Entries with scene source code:
+---+

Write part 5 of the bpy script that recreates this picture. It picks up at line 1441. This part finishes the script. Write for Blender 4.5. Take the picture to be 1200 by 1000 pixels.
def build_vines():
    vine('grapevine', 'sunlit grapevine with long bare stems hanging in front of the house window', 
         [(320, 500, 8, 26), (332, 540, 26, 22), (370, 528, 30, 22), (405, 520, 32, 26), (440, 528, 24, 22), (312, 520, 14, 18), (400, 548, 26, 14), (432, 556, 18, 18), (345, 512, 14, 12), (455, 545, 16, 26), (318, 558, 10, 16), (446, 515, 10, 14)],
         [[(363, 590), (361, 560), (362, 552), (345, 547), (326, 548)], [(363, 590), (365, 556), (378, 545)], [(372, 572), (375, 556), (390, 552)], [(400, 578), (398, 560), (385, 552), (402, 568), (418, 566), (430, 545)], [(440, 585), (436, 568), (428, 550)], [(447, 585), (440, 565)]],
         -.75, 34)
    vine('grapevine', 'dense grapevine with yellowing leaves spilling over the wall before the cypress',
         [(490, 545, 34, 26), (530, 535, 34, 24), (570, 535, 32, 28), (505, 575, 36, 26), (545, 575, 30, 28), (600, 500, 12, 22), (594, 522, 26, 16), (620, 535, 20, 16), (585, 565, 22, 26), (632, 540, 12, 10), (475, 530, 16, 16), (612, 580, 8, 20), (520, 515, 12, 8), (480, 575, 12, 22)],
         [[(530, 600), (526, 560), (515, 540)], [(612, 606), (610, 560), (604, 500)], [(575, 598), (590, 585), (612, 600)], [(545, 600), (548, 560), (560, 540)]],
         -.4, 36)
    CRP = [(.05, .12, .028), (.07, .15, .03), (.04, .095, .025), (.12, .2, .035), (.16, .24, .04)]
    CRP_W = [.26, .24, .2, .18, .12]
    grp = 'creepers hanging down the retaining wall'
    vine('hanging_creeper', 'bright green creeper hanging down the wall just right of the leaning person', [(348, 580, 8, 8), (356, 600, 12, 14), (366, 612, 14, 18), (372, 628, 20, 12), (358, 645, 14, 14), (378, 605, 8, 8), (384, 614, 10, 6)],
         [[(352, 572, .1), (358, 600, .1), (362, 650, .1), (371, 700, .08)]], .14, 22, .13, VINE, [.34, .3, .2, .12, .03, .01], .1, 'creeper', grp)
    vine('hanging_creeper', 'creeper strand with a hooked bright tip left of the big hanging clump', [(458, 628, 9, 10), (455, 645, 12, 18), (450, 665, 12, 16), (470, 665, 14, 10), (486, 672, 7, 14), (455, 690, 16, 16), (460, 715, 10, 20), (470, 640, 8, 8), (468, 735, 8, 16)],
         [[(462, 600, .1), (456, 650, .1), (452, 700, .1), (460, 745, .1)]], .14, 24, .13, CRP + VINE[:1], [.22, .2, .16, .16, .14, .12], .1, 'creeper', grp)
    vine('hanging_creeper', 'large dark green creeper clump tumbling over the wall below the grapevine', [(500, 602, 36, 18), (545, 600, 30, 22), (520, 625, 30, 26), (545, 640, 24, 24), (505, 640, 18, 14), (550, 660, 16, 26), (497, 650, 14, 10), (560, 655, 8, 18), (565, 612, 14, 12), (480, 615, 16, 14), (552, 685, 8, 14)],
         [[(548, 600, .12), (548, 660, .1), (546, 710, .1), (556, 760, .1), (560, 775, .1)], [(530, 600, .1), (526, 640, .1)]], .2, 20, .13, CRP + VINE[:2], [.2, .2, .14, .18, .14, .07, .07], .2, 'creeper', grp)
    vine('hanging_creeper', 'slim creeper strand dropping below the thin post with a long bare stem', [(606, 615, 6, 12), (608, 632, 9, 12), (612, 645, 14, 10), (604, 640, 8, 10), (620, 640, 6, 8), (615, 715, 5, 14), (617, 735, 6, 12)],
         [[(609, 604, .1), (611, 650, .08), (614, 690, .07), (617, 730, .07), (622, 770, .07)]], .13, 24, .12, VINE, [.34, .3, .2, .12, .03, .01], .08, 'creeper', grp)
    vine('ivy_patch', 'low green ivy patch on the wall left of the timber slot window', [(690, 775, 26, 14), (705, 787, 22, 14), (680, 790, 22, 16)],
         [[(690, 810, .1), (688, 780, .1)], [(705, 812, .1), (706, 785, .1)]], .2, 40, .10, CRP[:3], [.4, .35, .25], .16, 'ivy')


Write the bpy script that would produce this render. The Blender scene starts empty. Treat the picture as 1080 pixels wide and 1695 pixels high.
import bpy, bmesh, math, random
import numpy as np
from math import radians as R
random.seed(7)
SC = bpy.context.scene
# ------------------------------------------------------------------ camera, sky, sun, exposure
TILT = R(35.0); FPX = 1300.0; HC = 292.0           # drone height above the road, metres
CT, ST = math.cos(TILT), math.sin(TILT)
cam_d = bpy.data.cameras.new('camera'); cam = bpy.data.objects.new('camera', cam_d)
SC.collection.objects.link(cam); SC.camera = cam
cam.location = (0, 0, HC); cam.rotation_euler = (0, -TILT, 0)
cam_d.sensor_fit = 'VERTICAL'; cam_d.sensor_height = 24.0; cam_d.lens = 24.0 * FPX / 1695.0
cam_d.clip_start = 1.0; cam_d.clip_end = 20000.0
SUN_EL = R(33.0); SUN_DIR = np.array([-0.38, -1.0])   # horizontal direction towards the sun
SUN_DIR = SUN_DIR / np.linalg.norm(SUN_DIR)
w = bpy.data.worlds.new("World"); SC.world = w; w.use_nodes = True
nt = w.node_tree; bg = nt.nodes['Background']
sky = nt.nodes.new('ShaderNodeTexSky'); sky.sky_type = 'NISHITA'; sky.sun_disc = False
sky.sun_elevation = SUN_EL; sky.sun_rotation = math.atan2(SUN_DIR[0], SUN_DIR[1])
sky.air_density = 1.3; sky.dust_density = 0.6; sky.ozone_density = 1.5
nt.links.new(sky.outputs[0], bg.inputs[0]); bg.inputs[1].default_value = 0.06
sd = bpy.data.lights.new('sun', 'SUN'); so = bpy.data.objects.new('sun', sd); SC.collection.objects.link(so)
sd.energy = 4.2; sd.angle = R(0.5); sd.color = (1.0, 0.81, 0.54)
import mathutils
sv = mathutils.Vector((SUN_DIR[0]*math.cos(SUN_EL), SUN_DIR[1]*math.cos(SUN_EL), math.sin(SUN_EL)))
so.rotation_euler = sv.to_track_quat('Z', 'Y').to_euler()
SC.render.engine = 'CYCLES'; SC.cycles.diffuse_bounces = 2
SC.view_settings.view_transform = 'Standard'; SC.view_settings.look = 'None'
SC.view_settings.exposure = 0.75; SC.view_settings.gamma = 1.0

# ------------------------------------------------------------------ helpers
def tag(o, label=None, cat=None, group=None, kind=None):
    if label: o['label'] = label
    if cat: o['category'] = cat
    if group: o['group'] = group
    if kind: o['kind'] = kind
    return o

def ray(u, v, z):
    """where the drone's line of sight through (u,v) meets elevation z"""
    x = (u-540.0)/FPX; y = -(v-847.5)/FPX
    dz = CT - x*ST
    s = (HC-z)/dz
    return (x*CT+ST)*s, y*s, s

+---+

| What you are asked to do |
Could you reproduce every record above exactly as it appears?

| Result |
Write part 5 of the bpy script that recreates this picture. It picks up at line 1441. This part finishes the script. Write for Blender 4.5. Take the picture to be 1200 by 1000 pixels.
def build_vines():
    vine('grapevine', 'sunlit grapevine with long bare stems hanging in front of the house window', 
         [(320, 500, 8, 26), (332, 540, 26, 22), (370, 528, 30, 22), (405, 520, 32, 26), (440, 528, 24, 22), (312, 520, 14, 18), (400, 548, 26, 14), (432, 556, 18, 18), (345, 512, 14, 12), (455, 545, 16, 26), (318, 558, 10, 16), (446, 515, 10, 14)],
         [[(363, 590), (361, 560), (362, 552), (345, 547), (326, 548)], [(363, 590), (365, 556), (378, 545)], [(372, 572), (375, 556), (390, 552)], [(400, 578), (398, 560), (385, 552), (402, 568), (418, 566), (430, 545)], [(440, 585), (436, 568), (428, 550)], [(447, 585), (440, 565)]],
         -.75, 34)
    vine('grapevine', 'dense grapevine with yellowing leaves spilling over the wall before the cypress',
         [(490, 545, 34, 26), (530, 535, 34, 24), (570, 535, 32, 28), (505, 575, 36, 26), (545, 575, 30, 28), (600, 500, 12, 22), (594, 522, 26, 16), (620, 535, 20, 16), (585, 565, 22, 26), (632, 540, 12, 10), (475, 530, 16, 16), (612, 580, 8, 20), (520, 515, 12, 8), (480, 575, 12, 22)],
         [[(530, 600), (526, 560), (515, 540)], [(612, 606), (610, 560), (604, 500)], [(575, 598), (590, 585), (612, 600)], [(545, 600), (548, 560), (560, 540)]],
         -.4, 36)
    CRP = [(.05, .12, .028), (.07, .15, .03), (.04, .095, .025), (.12, .2, .035), (.16, .24, .04)]
    CRP_W = [.26, .24, .2, .18, .12]
    grp = 'creepers hanging down the retaining wall'
    vine('hanging_creeper', 'bright green creeper hanging down the wall just right of the leaning person', [(348, 580, 8, 8), (356, 600, 12, 14), (366, 612, 14, 18), (372, 628, 20, 12), (358, 645, 14, 14), (378, 605, 8, 8), (384, 614, 10, 6)],
         [[(352, 572, .1), (358, 600, .1), (362, 650, .1), (371, 700, .08)]], .14, 22, .13, VINE, [.34, .3, .2, .12, .03, .01], .1, 'creeper', grp)
    vine('hanging_creeper', 'creeper strand with a hooked bright tip left of the big hanging clump', [(458, 628, 9, 10), (455, 645, 12, 18), (450, 665, 12, 16), (470, 665, 14, 10), (486, 672, 7, 14), (455, 690, 16, 16), (460, 715, 10, 20), (470, 640, 8, 8), (468, 735, 8, 16)],
         [[(462, 600, .1), (456, 650, .1), (452, 700, .1), (460, 745, .1)]], .14, 24, .13, CRP + VINE[:1], [.22, .2, .16, .16, .14, .12], .1, 'creeper', grp)
    vine('hanging_creeper', 'large dark green creeper clump tumbling over the wall below the grapevine', [(500, 602, 36, 18), (545, 600, 30, 22), (520, 625, 30, 26), (545, 640, 24, 24), (505, 640, 18, 14), (550, 660, 16, 26), (497, 650, 14, 10), (560, 655, 8, 18), (565, 612, 14, 12), (480, 615, 16, 14), (552, 685, 8, 14)],
         [[(548, 600, .12), (548, 660, .1), (546, 710, .1), (556, 760, .1), (560, 775, .1)], [(530, 600, .1), (526, 640, .1)]], .2, 20, .13, CRP + VINE[:2], [.2, .2, .14, .18, .14, .07, .07], .2, 'creeper', grp)
    vine('hanging_creeper', 'slim creeper strand dropping below the thin post with a long bare stem', [(606, 615, 6, 12), (608, 632, 9, 12), (612, 645, 14, 10), (604, 640, 8, 10), (620, 640, 6, 8), (615, 715, 5, 14), (617, 735, 6, 12)],
         [[(609, 604, .1), (611, 650, .08), (614, 690, .07), (617, 730, .07), (622, 770, .07)]], .13, 24, .12, VINE, [.34, .3, .2, .12, .03, .01], .08, 'creeper', grp)
    vine('ivy_patch', 'low green ivy patch on the wall left of the timber slot window', [(690, 775, 26, 14), (705, 787, 22, 14), (680, 790, 22, 16)],
         [[(690, 810, .1), (688, 780, .1)], [(705, 812, .1), (706, 785, .1)]], .2, 40, .10, CRP[:3], [.4, .35, .25], .16, 'ivy')


Write the bpy script that would produce this render. The Blender scene starts empty. Treat the picture as 1080 pixels wide and 1695 pixels high.
import bpy, bmesh, math, random
import numpy as np
from math import radians as R
random.seed(7)
SC = bpy.context.scene
# ------------------------------------------------------------------ camera, sky, sun, exposure
TILT = R(35.0); FPX = 1300.0; HC = 292.0           # drone height above the road, metres
CT, ST = math.cos(TILT), math.sin(TILT)
cam_d = bpy.data.cameras.new('camera'); cam = bpy.data.objects.new('camera', cam_d)
SC.collection.objects.link(cam); SC.camera = cam
cam.location = (0, 0, HC); cam.rotation_euler = (0, -TILT, 0)
cam_d.sensor_fit = 'VERTICAL'; cam_d.sensor_height = 24.0; cam_d.lens = 24.0 * FPX / 1695.0
cam_d.clip_start = 1.0; cam_d.clip_end = 20000.0
SUN_EL = R(33.0); SUN_DIR = np.array([-0.38, -1.0])   # horizontal direction towards the sun
SUN_DIR = SUN_DIR / np.linalg.norm(SUN_DIR)
w = bpy.data.worlds.new("World"); SC.world = w; w.use_nodes = True
nt = w.node_tree; bg = nt.nodes['Background']
sky = nt.nodes.new('ShaderNodeTexSky'); sky.sky_type = 'NISHITA'; sky.sun_disc = False
sky.sun_elevation = SUN_EL; sky.sun_rotation = math.atan2(SUN_DIR[0], SUN_DIR[1])
sky.air_density = 1.3; sky.dust_density = 0.6; sky.ozone_density = 1.5
nt.links.new(sky.outputs[0], bg.inputs[0]); bg.inputs[1].default_value = 0.06
sd = bpy.data.lights.new('sun', 'SUN'); so = bpy.data.objects.new('sun', sd); SC.collection.objects.link(so)
sd.energy = 4.2; sd.angle = R(0.5); sd.color = (1.0, 0.81, 0.54)
import mathutils
sv = mathutils.Vector((SUN_DIR[0]*math.cos(SUN_EL), SUN_DIR[1]*math.cos(SUN_EL), math.sin(SUN_EL)))
so.rotation_euler = sv.to_track_quat('Z', 'Y').to_euler()
SC.render.engine = 'CYCLES'; SC.cycles.diffuse_bounces = 2
SC.view_settings.view_transform = 'Standard'; SC.view_settings.look = 'None'
SC.view_settings.exposure = 0.75; SC.view_settings.gamma = 1.0

# ------------------------------------------------------------------ helpers
def tag(o, label=None, cat=None, group=None, kind=None):
    if label: o['label'] = label
    if cat: o['category'] = cat
    if group: o['group'] = group
    if kind: o['kind'] = kind
    return o

def ray(u, v, z):
    """where the drone's line of sight through (u,v) meets elevation z"""
    x = (u-540.0)/FPX; y = -(v-847.5)/FPX
    dz = CT - x*ST
    s = (HC-z)/dz
    return (x*CT+ST)*s, y*s, s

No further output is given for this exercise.